Stored data
———

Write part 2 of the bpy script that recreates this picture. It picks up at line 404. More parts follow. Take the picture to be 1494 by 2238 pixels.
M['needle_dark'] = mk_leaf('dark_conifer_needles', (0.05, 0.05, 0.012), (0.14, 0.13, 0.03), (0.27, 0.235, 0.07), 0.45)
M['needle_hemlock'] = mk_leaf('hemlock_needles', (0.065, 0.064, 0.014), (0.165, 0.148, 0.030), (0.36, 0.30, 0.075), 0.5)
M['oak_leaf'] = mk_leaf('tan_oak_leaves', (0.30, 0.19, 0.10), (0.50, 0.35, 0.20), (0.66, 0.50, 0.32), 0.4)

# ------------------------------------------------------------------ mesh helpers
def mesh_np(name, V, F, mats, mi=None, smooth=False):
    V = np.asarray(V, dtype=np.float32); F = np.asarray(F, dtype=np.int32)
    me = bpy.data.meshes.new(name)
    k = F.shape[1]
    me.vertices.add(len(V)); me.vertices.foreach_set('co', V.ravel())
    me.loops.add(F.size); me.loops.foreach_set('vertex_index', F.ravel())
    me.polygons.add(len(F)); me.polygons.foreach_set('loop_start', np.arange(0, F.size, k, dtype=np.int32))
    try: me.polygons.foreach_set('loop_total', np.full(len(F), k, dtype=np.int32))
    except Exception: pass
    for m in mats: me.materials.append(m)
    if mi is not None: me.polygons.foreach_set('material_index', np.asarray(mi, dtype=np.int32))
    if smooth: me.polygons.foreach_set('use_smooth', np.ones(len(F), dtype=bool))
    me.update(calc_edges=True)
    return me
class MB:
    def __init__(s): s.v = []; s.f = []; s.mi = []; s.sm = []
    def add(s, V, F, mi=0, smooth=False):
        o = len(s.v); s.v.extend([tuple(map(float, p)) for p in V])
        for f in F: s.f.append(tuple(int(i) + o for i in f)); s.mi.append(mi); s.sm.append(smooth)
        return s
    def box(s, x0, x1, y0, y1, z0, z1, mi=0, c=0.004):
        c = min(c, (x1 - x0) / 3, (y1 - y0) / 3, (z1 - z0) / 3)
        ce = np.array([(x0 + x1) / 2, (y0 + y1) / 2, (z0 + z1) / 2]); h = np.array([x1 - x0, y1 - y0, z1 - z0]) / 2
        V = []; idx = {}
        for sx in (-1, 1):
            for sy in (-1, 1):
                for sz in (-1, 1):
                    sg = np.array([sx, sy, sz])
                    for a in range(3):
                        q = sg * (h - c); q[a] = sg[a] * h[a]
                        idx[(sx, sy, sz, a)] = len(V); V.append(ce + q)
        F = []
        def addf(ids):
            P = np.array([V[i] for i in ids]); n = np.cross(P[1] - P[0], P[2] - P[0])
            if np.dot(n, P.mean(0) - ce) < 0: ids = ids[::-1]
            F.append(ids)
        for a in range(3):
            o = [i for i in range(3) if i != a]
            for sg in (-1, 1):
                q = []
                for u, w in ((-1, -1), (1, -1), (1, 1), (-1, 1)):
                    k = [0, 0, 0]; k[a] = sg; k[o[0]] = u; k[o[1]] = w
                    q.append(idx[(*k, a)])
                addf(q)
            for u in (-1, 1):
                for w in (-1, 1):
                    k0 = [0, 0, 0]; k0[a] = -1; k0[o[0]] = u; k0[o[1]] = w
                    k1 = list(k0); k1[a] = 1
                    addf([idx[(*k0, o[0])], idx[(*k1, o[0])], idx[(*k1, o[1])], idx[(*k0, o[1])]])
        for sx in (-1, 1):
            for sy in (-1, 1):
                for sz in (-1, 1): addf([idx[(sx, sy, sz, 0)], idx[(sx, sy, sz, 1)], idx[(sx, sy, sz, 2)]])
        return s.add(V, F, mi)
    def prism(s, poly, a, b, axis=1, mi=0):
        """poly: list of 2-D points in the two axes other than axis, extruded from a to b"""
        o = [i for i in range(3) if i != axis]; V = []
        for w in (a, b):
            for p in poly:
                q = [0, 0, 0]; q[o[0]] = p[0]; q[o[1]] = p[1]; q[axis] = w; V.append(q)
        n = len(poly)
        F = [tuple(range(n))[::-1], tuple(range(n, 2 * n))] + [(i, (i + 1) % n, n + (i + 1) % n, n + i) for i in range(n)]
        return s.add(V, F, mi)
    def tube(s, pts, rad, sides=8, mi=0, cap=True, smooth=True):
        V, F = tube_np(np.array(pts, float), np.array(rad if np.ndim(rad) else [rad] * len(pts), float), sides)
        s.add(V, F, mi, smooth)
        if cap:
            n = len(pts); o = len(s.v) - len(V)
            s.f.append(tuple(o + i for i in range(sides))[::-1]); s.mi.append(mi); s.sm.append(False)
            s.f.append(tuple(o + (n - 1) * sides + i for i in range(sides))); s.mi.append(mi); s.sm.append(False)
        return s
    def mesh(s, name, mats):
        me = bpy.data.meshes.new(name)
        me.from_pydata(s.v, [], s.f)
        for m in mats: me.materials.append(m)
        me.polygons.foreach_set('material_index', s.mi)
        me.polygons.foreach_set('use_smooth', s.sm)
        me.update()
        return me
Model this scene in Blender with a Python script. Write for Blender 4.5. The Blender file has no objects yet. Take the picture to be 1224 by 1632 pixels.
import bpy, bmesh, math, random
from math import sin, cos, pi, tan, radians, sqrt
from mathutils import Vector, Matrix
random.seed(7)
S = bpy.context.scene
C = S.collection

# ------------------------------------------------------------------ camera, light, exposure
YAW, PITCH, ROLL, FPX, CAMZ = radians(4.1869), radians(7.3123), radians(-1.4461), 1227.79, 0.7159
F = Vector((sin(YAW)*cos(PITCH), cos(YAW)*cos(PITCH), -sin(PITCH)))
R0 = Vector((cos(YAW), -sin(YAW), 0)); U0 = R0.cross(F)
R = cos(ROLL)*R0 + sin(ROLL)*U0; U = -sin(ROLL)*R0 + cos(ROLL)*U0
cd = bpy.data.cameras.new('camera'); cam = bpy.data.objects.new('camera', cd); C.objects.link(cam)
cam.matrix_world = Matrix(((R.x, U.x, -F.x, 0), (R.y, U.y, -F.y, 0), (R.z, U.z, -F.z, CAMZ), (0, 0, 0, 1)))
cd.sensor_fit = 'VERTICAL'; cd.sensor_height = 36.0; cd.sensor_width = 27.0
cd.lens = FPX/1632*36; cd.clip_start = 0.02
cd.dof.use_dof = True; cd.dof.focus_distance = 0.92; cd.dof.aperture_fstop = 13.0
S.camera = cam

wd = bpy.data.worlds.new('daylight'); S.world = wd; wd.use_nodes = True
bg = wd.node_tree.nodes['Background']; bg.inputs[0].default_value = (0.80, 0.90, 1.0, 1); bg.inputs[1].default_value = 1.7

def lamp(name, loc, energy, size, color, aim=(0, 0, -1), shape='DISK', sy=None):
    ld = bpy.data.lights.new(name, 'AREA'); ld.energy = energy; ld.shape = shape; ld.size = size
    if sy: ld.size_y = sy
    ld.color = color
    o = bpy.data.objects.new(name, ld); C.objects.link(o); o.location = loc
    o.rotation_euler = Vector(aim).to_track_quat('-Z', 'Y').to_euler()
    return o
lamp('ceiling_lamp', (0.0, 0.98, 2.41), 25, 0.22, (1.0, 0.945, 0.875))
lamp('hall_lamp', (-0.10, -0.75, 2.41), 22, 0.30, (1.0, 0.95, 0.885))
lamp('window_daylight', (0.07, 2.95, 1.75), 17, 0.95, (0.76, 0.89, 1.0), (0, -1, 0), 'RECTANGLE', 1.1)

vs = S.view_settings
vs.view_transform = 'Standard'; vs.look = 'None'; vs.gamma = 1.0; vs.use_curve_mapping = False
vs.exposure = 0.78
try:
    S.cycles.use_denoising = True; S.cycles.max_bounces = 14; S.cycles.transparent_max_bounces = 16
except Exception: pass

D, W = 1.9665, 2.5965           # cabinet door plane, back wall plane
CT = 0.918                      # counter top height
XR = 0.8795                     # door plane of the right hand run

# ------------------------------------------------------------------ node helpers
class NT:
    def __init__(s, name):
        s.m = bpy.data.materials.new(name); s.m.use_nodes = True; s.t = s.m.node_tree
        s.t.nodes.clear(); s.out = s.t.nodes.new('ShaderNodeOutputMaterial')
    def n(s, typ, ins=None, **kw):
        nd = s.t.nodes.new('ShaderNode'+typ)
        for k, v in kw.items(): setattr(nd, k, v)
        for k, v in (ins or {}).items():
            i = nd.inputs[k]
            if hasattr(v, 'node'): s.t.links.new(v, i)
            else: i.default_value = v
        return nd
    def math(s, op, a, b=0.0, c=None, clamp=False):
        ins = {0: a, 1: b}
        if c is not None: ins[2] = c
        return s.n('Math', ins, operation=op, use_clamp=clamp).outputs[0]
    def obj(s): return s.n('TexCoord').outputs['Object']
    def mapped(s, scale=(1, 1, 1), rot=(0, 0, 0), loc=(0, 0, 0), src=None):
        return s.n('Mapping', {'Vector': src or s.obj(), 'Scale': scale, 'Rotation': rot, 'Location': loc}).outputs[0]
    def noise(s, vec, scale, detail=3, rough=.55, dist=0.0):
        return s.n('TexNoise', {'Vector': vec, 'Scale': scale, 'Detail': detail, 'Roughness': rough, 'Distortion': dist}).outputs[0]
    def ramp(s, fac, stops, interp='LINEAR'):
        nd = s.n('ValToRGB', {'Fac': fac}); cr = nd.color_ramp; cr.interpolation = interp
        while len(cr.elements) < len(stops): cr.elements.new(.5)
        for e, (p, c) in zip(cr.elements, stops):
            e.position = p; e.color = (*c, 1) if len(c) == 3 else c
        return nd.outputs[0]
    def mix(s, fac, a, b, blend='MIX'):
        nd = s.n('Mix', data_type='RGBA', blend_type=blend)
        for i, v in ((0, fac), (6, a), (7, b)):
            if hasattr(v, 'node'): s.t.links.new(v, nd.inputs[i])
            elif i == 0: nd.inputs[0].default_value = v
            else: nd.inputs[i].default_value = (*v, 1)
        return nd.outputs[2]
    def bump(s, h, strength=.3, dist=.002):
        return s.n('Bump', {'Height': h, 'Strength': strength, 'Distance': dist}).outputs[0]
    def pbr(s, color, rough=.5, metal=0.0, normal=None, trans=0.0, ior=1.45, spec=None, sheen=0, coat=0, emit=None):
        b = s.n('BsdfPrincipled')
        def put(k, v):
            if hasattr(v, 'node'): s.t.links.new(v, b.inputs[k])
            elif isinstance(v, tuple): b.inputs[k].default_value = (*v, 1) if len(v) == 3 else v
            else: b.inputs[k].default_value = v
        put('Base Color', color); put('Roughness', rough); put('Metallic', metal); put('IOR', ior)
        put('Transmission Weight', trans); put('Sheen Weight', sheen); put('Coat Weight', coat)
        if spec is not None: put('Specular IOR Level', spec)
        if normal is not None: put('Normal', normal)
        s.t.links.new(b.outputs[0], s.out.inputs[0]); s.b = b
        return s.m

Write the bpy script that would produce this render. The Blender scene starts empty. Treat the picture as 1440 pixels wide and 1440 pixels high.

———

**EXERCISE DIRECTIONS:** Above is a listing; print exactly its lines from the one with "Model this scene" through the one with "bg = wd.node_tree.nodes['Background'];", and no other lines.

**EXERCISE RESPONSE:**
Model this scene in Blender with a Python script. Write for Blender 4.5. The Blender file has no objects yet. Take the picture to be 1224 by 1632 pixels.
import bpy, bmesh, math, random
from math import sin, cos, pi, tan, radians, sqrt
from mathutils import Vector, Matrix
random.seed(7)
S = bpy.context.scene
C = S.collection

# ------------------------------------------------------------------ camera, light, exposure
YAW, PITCH, ROLL, FPX, CAMZ = radians(4.1869), radians(7.3123), radians(-1.4461), 1227.79, 0.7159
F = Vector((sin(YAW)*cos(PITCH), cos(YAW)*cos(PITCH), -sin(PITCH)))
R0 = Vector((cos(YAW), -sin(YAW), 0)); U0 = R0.cross(F)
R = cos(ROLL)*R0 + sin(ROLL)*U0; U = -sin(ROLL)*R0 + cos(ROLL)*U0
cd = bpy.data.cameras.new('camera'); cam = bpy.data.objects.new('camera', cd); C.objects.link(cam)
cam.matrix_world = Matrix(((R.x, U.x, -F.x, 0), (R.y, U.y, -F.y, 0), (R.z, U.z, -F.z, CAMZ), (0, 0, 0, 1)))
cd.sensor_fit = 'VERTICAL'; cd.sensor_height = 36.0; cd.sensor_width = 27.0
cd.lens = FPX/1632*36; cd.clip_start = 0.02
cd.dof.use_dof = True; cd.dof.focus_distance = 0.92; cd.dof.aperture_fstop = 13.0
S.camera = cam

wd = bpy.data.worlds.new('daylight'); S.world = wd; wd.use_nodes = True
bg = wd.node_tree.nodes['Background']; bg.inputs[0].default_value = (0.80, 0.90, 1.0, 1); bg.inputs[1].default_value = 1.7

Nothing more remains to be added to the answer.